Merger Mania

Posted on by Chief Marketer Staff

NEW YORK – Mergers, acquisitions, and buyouts in the direct marketing industry grew 99 percent during the first quarter of 1998 over same period last year, according to a study from Gruppo, Levey & Capell, Inc., a direct marketing investment firm.

In the quarter’s biggest deal, UK-based Great Universal Stores acquired Metromail, the Lombard, IL-based computer services and data-base marketer after a tough bidding war with Omaha-based American Business Information. The price was $845 million. In another transaction, Dayton Hudson boosted its direct marketing and electronic commerce capabilities with the $120 million purchase of gift and apparel cataloger Rivertown Trading Co. in March.

“The trends that drove DM strategic transactions to record levels in 1997 – namely consolidation and electronic commerce – accelerated in the first quarter of 1998,” says GLC senior vp Harry Chevan. “High stock valuations will drive acquisitions by public companies.” Chevan also says the consolidation of the catalog, agency, telemarketing, and computer services segments of the $1.2 trillion DM industry would continue “as companies try to build brand names in fragmented markets.”

In the first quarter joint ventures and strategic alliances surged 85 percent from last year’s levels, to 120 transactions, up from 65 in the first three months of last year. Deals involving electronic marketers, search engines, content aggregations, and online services continued to drive the activity.

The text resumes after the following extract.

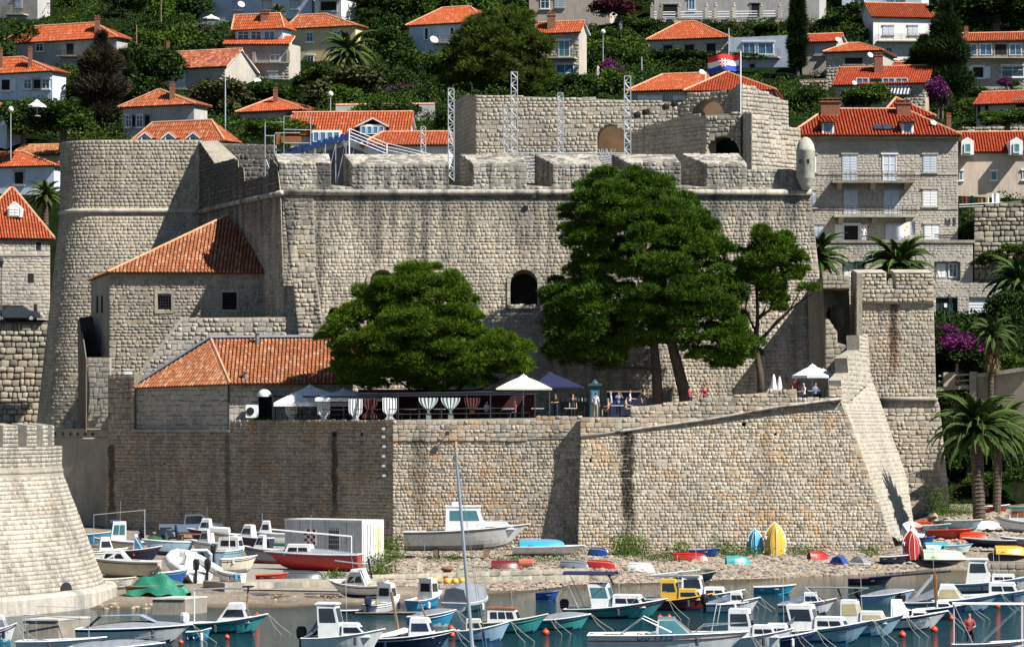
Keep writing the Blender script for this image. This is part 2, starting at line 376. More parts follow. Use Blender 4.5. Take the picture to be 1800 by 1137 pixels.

Web-based music marketer CDnow, for example, formed alliances with CBS News Media, Love@AOL, and GeoCities to become those sites’ exclusive online music store.

In March Software.net agreed to pay America Online $21 million over three years to become the exclusive seller of software that can be downloaded directly from AOL.

Electronic commerce also fueled public offerings, which increased 75 percent for the quarter to 14 percent, up from 8 percent in the first quarter of last year.

The new venture category was the only strategic transaction category to decrease dropping 25 percent in the first quarter to 88 launches from 118 for the same period in 1997.